**Aim**
Retype the data below without altering anything.

**Dataset content**
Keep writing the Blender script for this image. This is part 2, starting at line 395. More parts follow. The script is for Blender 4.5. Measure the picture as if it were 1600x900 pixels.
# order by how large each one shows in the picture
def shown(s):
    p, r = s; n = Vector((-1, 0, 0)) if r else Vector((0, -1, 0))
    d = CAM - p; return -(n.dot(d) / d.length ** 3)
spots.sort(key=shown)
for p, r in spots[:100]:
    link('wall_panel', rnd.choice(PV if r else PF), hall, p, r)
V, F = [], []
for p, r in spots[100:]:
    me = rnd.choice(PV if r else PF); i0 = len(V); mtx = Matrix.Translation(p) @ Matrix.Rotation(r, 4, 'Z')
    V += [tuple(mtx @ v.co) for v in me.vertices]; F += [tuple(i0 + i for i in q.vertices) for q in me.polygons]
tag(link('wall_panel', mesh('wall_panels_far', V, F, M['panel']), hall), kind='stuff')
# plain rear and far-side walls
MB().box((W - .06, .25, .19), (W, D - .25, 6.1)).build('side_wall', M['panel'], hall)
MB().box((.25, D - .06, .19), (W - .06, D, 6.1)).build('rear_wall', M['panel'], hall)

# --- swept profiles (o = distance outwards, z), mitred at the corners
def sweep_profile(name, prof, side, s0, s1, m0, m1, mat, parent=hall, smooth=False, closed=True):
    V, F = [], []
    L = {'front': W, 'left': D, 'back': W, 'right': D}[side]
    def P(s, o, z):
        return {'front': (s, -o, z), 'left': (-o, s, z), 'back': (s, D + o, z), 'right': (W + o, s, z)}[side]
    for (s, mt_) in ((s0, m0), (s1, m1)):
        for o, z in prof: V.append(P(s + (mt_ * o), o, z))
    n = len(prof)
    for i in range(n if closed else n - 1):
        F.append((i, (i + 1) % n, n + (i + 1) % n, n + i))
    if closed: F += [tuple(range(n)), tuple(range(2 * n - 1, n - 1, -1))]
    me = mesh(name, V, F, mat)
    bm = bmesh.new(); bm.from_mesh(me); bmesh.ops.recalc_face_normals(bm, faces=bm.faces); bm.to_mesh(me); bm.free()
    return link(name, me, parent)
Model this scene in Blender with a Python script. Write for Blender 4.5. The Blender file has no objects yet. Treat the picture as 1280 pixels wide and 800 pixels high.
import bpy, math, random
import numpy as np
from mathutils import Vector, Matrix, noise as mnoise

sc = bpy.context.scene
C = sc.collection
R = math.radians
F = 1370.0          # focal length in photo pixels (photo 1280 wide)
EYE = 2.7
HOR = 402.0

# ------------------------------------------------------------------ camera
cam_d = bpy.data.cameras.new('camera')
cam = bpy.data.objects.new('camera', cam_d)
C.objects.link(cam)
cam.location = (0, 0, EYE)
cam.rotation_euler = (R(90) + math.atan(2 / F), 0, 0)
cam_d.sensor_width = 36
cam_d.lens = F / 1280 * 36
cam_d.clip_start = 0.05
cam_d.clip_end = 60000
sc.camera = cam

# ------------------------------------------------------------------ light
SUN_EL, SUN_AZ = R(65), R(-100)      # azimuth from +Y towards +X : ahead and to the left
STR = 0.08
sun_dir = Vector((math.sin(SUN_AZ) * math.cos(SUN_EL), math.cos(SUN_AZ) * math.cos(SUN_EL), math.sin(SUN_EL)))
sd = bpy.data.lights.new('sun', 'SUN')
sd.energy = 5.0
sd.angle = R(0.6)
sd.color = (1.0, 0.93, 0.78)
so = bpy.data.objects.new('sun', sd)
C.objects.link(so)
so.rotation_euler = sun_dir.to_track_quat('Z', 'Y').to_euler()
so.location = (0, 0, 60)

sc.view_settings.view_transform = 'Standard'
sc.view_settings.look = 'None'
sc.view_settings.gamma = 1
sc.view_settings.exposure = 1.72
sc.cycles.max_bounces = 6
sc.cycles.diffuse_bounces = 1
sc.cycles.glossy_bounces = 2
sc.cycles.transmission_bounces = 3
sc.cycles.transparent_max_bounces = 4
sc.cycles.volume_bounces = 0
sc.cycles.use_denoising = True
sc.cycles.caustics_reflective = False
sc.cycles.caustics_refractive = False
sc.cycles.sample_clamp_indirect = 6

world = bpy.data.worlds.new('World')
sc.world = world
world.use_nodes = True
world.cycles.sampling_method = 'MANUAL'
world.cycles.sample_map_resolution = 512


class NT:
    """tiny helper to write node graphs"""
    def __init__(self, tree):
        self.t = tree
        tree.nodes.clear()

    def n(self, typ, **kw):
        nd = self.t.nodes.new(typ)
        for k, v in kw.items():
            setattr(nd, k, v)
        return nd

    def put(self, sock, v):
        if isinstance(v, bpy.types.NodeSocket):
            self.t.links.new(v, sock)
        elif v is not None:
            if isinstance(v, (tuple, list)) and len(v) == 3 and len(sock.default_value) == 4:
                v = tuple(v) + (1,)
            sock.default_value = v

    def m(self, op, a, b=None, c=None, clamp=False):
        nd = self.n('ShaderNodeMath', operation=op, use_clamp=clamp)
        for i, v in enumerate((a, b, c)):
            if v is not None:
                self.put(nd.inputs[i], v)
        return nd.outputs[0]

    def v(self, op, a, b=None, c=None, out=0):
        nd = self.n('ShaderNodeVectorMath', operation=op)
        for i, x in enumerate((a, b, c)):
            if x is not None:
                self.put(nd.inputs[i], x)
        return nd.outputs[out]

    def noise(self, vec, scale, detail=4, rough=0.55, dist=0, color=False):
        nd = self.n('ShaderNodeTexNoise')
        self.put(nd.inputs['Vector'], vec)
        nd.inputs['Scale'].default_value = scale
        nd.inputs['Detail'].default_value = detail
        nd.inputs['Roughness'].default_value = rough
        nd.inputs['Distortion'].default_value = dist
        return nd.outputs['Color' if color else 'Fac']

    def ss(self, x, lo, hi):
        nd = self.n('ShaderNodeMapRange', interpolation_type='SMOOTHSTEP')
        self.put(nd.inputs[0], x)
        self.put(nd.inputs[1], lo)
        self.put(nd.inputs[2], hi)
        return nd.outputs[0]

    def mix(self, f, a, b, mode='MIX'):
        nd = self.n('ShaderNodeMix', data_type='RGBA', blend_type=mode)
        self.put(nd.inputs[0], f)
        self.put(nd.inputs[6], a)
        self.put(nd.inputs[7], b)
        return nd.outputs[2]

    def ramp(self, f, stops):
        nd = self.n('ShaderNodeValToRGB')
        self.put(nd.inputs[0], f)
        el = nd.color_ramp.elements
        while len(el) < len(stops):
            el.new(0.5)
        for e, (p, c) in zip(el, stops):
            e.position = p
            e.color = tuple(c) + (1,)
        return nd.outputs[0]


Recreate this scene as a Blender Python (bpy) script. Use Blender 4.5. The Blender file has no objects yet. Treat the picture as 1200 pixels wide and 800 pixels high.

**The response**
Keep writing the Blender script for this image. This is part 2, starting at line 395. More parts follow. The script is for Blender 4.5. Measure the picture as if it were 1600x900 pixels.
# order by how large each one shows in the picture
def shown(s):
    p, r = s; n = Vector((-1, 0, 0)) if r else Vector((0, -1, 0))
    d = CAM - p; return -(n.dot(d) / d.length ** 3)
spots.sort(key=shown)
for p, r in spots[:100]:
    link('wall_panel', rnd.choice(PV if r else PF), hall, p, r)
V, F = [], []
for p, r in spots[100:]:
    me = rnd.choice(PV if r else PF); i0 = len(V); mtx = Matrix.Translation(p) @ Matrix.Rotation(r, 4, 'Z')
    V += [tuple(mtx @ v.co) for v in me.vertices]; F += [tuple(i0 + i for i in q.vertices) for q in me.polygons]
tag(link('wall_panel', mesh('wall_panels_far', V, F, M['panel']), hall), kind='stuff')
# plain rear and far-side walls
MB().box((W - .06, .25, .19), (W, D - .25, 6.1)).build('side_wall', M['panel'], hall)
MB().box((.25, D - .06, .19), (W - .06, D, 6.1)).build('rear_wall', M['panel'], hall)

# --- swept profiles (o = distance outwards, z), mitred at the corners
def sweep_profile(name, prof, side, s0, s1, m0, m1, mat, parent=hall, smooth=False, closed=True):
    V, F = [], []
    L = {'front': W, 'left': D, 'back': W, 'right': D}[side]
    def P(s, o, z):
        return {'front': (s, -o, z), 'left': (-o, s, z), 'back': (s, D + o, z), 'right': (W + o, s, z)}[side]
    for (s, mt_) in ((s0, m0), (s1, m1)):
        for o, z in prof: V.append(P(s + (mt_ * o), o, z))
    n = len(prof)
    for i in range(n if closed else n - 1):
        F.append((i, (i + 1) % n, n + (i + 1) % n, n + i))
    if closed: F += [tuple(range(n)), tuple(range(2 * n - 1, n - 1, -1))]
    me = mesh(name, V, F, mat)
    bm = bmesh.new(); bm.from_mesh(me); bmesh.ops.recalc_face_normals(bm, faces=bm.faces); bm.to_mesh(me); bm.free()
    return link(name, me, parent)
Model this scene in Blender with a Python script. Write for Blender 4.5. The Blender file has no objects yet. Treat the picture as 1280 pixels wide and 800 pixels high.
import bpy, math, random
import numpy as np
from mathutils import Vector, Matrix, noise as mnoise

sc = bpy.context.scene
C = sc.collection
R = math.radians
F = 1370.0          # focal length in photo pixels (photo 1280 wide)
EYE = 2.7
HOR = 402.0

# ------------------------------------------------------------------ camera
cam_d = bpy.data.cameras.new('camera')
cam = bpy.data.objects.new('camera', cam_d)
C.objects.link(cam)
cam.location = (0, 0, EYE)
cam.rotation_euler = (R(90) + math.atan(2 / F), 0, 0)
cam_d.sensor_width = 36
cam_d.lens = F / 1280 * 36
cam_d.clip_start = 0.05
cam_d.clip_end = 60000
sc.camera = cam

# ------------------------------------------------------------------ light
SUN_EL, SUN_AZ = R(65), R(-100)      # azimuth from +Y towards +X : ahead and to the left
STR = 0.08
sun_dir = Vector((math.sin(SUN_AZ) * math.cos(SUN_EL), math.cos(SUN_AZ) * math.cos(SUN_EL), math.sin(SUN_EL)))
sd = bpy.data.lights.new('sun', 'SUN')
sd.energy = 5.0
sd.angle = R(0.6)
sd.color = (1.0, 0.93, 0.78)
so = bpy.data.objects.new('sun', sd)
C.objects.link(so)
so.rotation_euler = sun_dir.to_track_quat('Z', 'Y').to_euler()
so.location = (0, 0, 60)

sc.view_settings.view_transform = 'Standard'
sc.view_settings.look = 'None'
sc.view_settings.gamma = 1
sc.view_settings.exposure = 1.72
sc.cycles.max_bounces = 6
sc.cycles.diffuse_bounces = 1
sc.cycles.glossy_bounces = 2
sc.cycles.transmission_bounces = 3
sc.cycles.transparent_max_bounces = 4
sc.cycles.volume_bounces = 0
sc.cycles.use_denoising = True
sc.cycles.caustics_reflective = False
sc.cycles.caustics_refractive = False
sc.cycles.sample_clamp_indirect = 6

world = bpy.data.worlds.new('World')
sc.world = world
world.use_nodes = True
world.cycles.sampling_method = 'MANUAL'
world.cycles.sample_map_resolution = 512


class NT:
    """tiny helper to write node graphs"""
    def __init__(self, tree):
        self.t = tree
        tree.nodes.clear()

    def n(self, typ, **kw):
        nd = self.t.nodes.new(typ)
        for k, v in kw.items():
            setattr(nd, k, v)
        return nd

    def put(self, sock, v):
        if isinstance(v, bpy.types.NodeSocket):
            self.t.links.new(v, sock)
        elif v is not None:
            if isinstance(v, (tuple, list)) and len(v) == 3 and len(sock.default_value) == 4:
                v = tuple(v) + (1,)
            sock.default_value = v

    def m(self, op, a, b=None, c=None, clamp=False):
        nd = self.n('ShaderNodeMath', operation=op, use_clamp=clamp)
        for i, v in enumerate((a, b, c)):
            if v is not None:
                self.put(nd.inputs[i], v)
        return nd.outputs[0]

    def v(self, op, a, b=None, c=None, out=0):
        nd = self.n('ShaderNodeVectorMath', operation=op)
        for i, x in enumerate((a, b, c)):
            if x is not None:
                self.put(nd.inputs[i], x)
        return nd.outputs[out]

    def noise(self, vec, scale, detail=4, rough=0.55, dist=0, color=False):
        nd = self.n('ShaderNodeTexNoise')
        self.put(nd.inputs['Vector'], vec)
        nd.inputs['Scale'].default_value = scale
        nd.inputs['Detail'].default_value = detail
        nd.inputs['Roughness'].default_value = rough
        nd.inputs['Distortion'].default_value = dist
        return nd.outputs['Color' if color else 'Fac']

    def ss(self, x, lo, hi):
        nd = self.n('ShaderNodeMapRange', interpolation_type='SMOOTHSTEP')
        self.put(nd.inputs[0], x)
        self.put(nd.inputs[1], lo)
        self.put(nd.inputs[2], hi)
        return nd.outputs[0]

    def mix(self, f, a, b, mode='MIX'):
        nd = self.n('ShaderNodeMix', data_type='RGBA', blend_type=mode)
        self.put(nd.inputs[0], f)
        self.put(nd.inputs[6], a)
        self.put(nd.inputs[7], b)
        return nd.outputs[2]

    def ramp(self, f, stops):
        nd = self.n('ShaderNodeValToRGB')
        self.put(nd.inputs[0], f)
        el = nd.color_ramp.elements
        while len(el) < len(stops):
            el.new(0.5)
        for e, (p, c) in zip(el, stops):
            e.position = p
            e.color = tuple(c) + (1,)
        return nd.outputs[0]


Recreate this scene as a Blender Python (bpy) script. Use Blender 4.5. The Blender file has no objects yet. Treat the picture as 1200 pixels wide and 800 pixels high.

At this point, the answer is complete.